Over 100 factories shut down in Faisalabad amid rising costs
Mukhtar advised industrialists not to lose hope, as the government is actively working to reduce energy costs
FAISALABAD: Rising energy tariffs and markup rates have significantly increased production costs, leading to the closure of over a hundred small and large factories, including Sitara Textile Mills, one of Faisalabad’s leading textile mills. Additionally, operational textile mills have cut their production by up to 40%. Recently, a unit of Sitara Textile was shut down, resulting in 900 more employees losing their jobs. Chaudhry Salamat Ali, group leader of the Pakistan Hosiery Manufacturers and Exporters Association, said on Saturday that the closure of these textile units has left between 150,000 and 200,000 workers unemployed in the city. He warned that if the government does not reduce electricity and gas prices and bring the markup rate down to a single digit, even the mills that remain operational will face closure.
Ali further noted that most factories have stopped receiving new export orders and are only working on existing orders, with more industry closures anticipated by next month.

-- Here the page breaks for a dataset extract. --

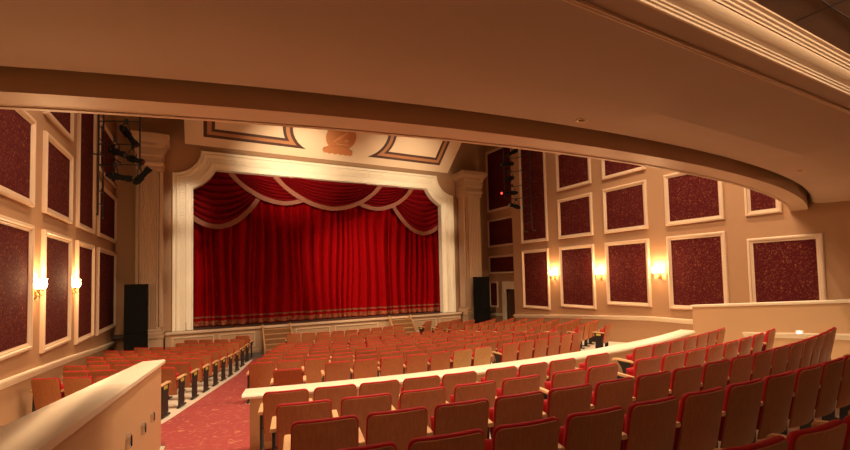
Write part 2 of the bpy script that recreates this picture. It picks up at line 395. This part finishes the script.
# ------------------------------------------------------------------ piers with fluted pilasters
def pier(label, x0, x1):
    yf = 18.15; t = thing('column', label, 'column', ((x0+x1)/2, (yf+19)/2, -2.93), 0, 'pilastered piers flanking the stage frame')
    w = (x1-x0)/2; d = (19-yf)/2
    MB().box(-w+.1, w-.1, -d+.1, d, 1.0, 7.6).build('core', M['column'], t)
    # pedestal, base mouldings
    MB().box(-w-.06, w+.06, -d-.06, d, 0, .92).box(-w-.10, w+.10, -d-.10, d, .92, 1.02).build('pedestal', M['column'], t, bevel=.01)
    def fluted(fn, half, z0, z1, nf):
        prof_ = []; 
        for k in range(nf):
            a = -half + 2*half*k/nf; b = -half+2*half*(k+1)/nf; g = (b-a)
            prof_ += [(a+g*.12, 0), (a+g*.25, .022), (a+g*.5, .032), (a+g*.75, .022), (a+g*.88, 0)]
        prof_ = [(-half, 0)] + prof_ + [(half, 0)]
        pp = prof_ + [(half, .10), (-half, .10)]
        return MB().grid([[fn(u, h, z) for u, h in pp] for z in (z0, z1)], True, True)
    front = lambda u, h, z: (u, -d+h-.02, z)
    fluted(front, w-.16, 1.3, 7.2, 7).build('fluted_pilaster', M['column'], t, smooth=True)
    MB().grid([[(u*sx, -d-oo, z) for u, sx in ((-(w-.12), 1), (w-.12, 1))] for z, oo in ((1.02, .02), (1.14, .02), (1.15, -.01), (1.2, .0), (1.25, -.01), (1.3, -.03))]).build('pilaster_base', M['column'], t)
    for s in (-1, 1):
        side = lambda u, h, z, s=s: (s*(w-h+.02), u+.02, z)
        fluted(side, d-.17, 1.3, 7.2, 5).build('fluted_pilaster', M['column'], t, smooth=True)
    def ring(prof_):
        return MB().grid([[(-w-o, -d-o, z), (w+o, -d-o, z), (w+o, d, z), (-w-o, d, z)] for z, o in prof_], True, True)
    ring([(1.02, .06), (1.10, .07), (1.14, .02), (1.2, .03), (1.24, -.02), (1.3, -.05)]).build('base_moulding', M['column'], t, smooth=True)
    ring([(7.1, -.06), (7.14, .0), (7.2, .01), (7.26, -.01), (7.34, .05), (7.42, .06), (7.44, .03)]).build('capital', M['column'], t)
    for s in (-1, 1):   # small volutes under the capital
        MB().tube([(s*(w-.12), -d-.05, 7.2), (s*(w-.12), d-.25, 7.2)], .055, 12).build('volute', M['column'], t, smooth=True)
    ring([(7.44, .0), (7.62, .0), (7.66, .05), (7.95, .05), (7.99, .09), (8.1, .12), (8.2, .22), (8.26, .24), (8.42, .25), (8.44, .0)]).build('entablature', M['column'], t)
    m = MB()
    n = int(2*w/.09)
    for k in range(n): m.box(-w-.03+.09*k, -w+.02+.09*k, -d-.15, -d-.04, 8.0, 8.07)
    m.build('dentil_course', M['column'], t)
    return t
pier('tan fluted pier left of the stage frame, beside the black loudspeaker', -2.20, -1.40)
pier('tan fluted pier right of the stage frame, near the stage door', 12.05, 13.1)

# ------------------------------------------------------------------ slanted cream ceiling panel over the stage
cp = thing('sounding_board', 'slanted cream ceiling panel with brown stencilled borders above the stage frame', 'ceiling panel', (CX, 18.62, 5.43))
SL = math.atan(.84); cs, sn = math.cos(SL), math.sin(SL)
def onp(u, v, h): return (u, -v*cs - h*sn, v*sn - h*cs)     # u across, v up the slope, h out of its lower face
MB().prism([(-5.97, 0), (6.0, 0), (6.0, 4.6), (-5.97, 4.6)], onp, -.15, 0).build('board', M['cpanel'], cp)
def v_of(z): return (z-5.43)/sn
# the inner sides of both frames bow away from the round seal: arc centred on the seal
sealc = (0.02, 1.25); Rr = 2.3
def frame_poly(s, x_out, v0, v1, R):
    pts = [(s*x_out, v0), (s*x_out, v1)]
    a1 = math.asin((v1-1.5)/R); a0 = -math.asin((1.5-v0)/R)
    for k in range(13):
        a = a1+(a0-a1)*k/12; pts.append((.04+s*(.9+R*math.cos(a)), 1.5+R*math.sin(a)))
    return pts
for s in (-1, 1):
    def pol(d): return frame_poly(s, 5.33-d, .42+d, 2.58-d, 1.2+d)
    for d0, d1, mt, nm in ((0, .13, 'dbrown', 'dark_border'), (.13, .28, 'tan', 'tan_border'), (.28, .40, 'dbrown', 'dark_border')):
        P, Q = pol(d0), pol(d1); n = len(P)
        MB().grid([[onp(*P[i % n], 0), onp(*P[i % n], .012), onp(*Q[i % n], .012), onp(*Q[i % n], 0)] for i in range(n+1)], True).build(nm, M[mt], cp)
se = [(.66*math.cos(2*PI*k/40)+.02, 1.22+.66*math.sin(2*PI*k/40)) for k in range(40)]
MB().prism(se, onp, 0, .05).build('round_seal', M['seal'], cp)
rb = [(-.68, .50), (-.60, .40), (-.46, .42), (-.36, .36), (-.24, .42), (-.10, .36), (.04, .42), (.16, .36), (.28, .41), (.38, .36), (.50, .40), (.60, .36), (.70, .46), (.66, .60), (.54, .66), (.40, .80), (-.40, .80), (-.52, .68), (-.66, .62)]
MB().prism(rb, onp, 0, .075).build('ribbon', M['seal'], cp)
m = MB().prism([(-.32, 1.02), (-.26, .98), (.22, 1.45), (.26, 1.60), (.14, 1.52)], onp, .04, .075).prism([(-.14, .90), (.42, .90), (.42, .96), (-.14, .96)], onp, .04, .075).prism([(.10, 1.1), (.3, 1.05), (.42, 1.16), (.28, 1.22)], onp, .04, .075)
m.build('seal_relief', M['seal2'], cp)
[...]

Khurram Mukhtar, patron-in-chief of the Pakistan Textile Exporters Association, pointed out that global conditions are currently favourable for increasing exports, as many American and European brands are moving away from China, and the situation in Bangladesh is expected to boost Pakistan’s export orders. He urged the government to immediately lower energy tariffs and reduce the markup rate to at least 14% to seize this opportunity.

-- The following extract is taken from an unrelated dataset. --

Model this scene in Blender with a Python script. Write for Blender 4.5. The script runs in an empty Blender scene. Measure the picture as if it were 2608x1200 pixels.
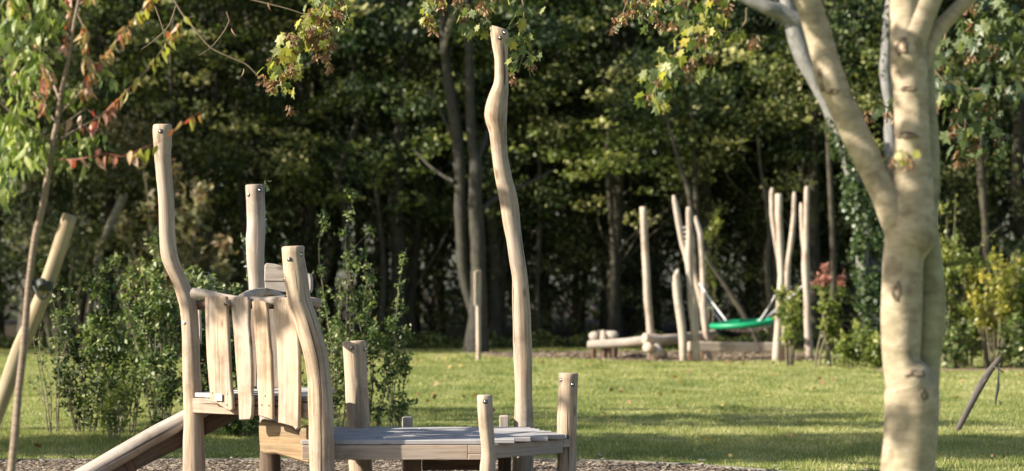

Mukhtar highlighted that increased taxes and delays in refund payments are causing widespread frustration in the industry, which requires urgent action. He noted that Pakistan’s exports last month totalled $1.2 billion, though they could have easily reached $2 billion. He stressed that while there are opportunities in the global market and Pakistan has the necessary raw materials, production capacity and infrastructure improvements in the business environment are essential to enhance economic stability and job creation.
Mukhtar advised industrialists not to lose hope, as the government is actively working to reduce energy costs. He urged the government to accelerate its efforts and provide an immediate roadmap to address industry frustrations. He criticised the recent budget increase of the advance tax on exporters to 2%, while the domestic textile business rate remains at 1%. He called for an end to this discriminatory treatment and noted that exporters already pay an additional 0.25% export development surcharge, which should be suspended until the previously collected amount is utilised. He also highlighted that the scheme exempting exporters from general sales tax on local procurement was abolished and should be reinstated immediately, as it does not involve any tax payments.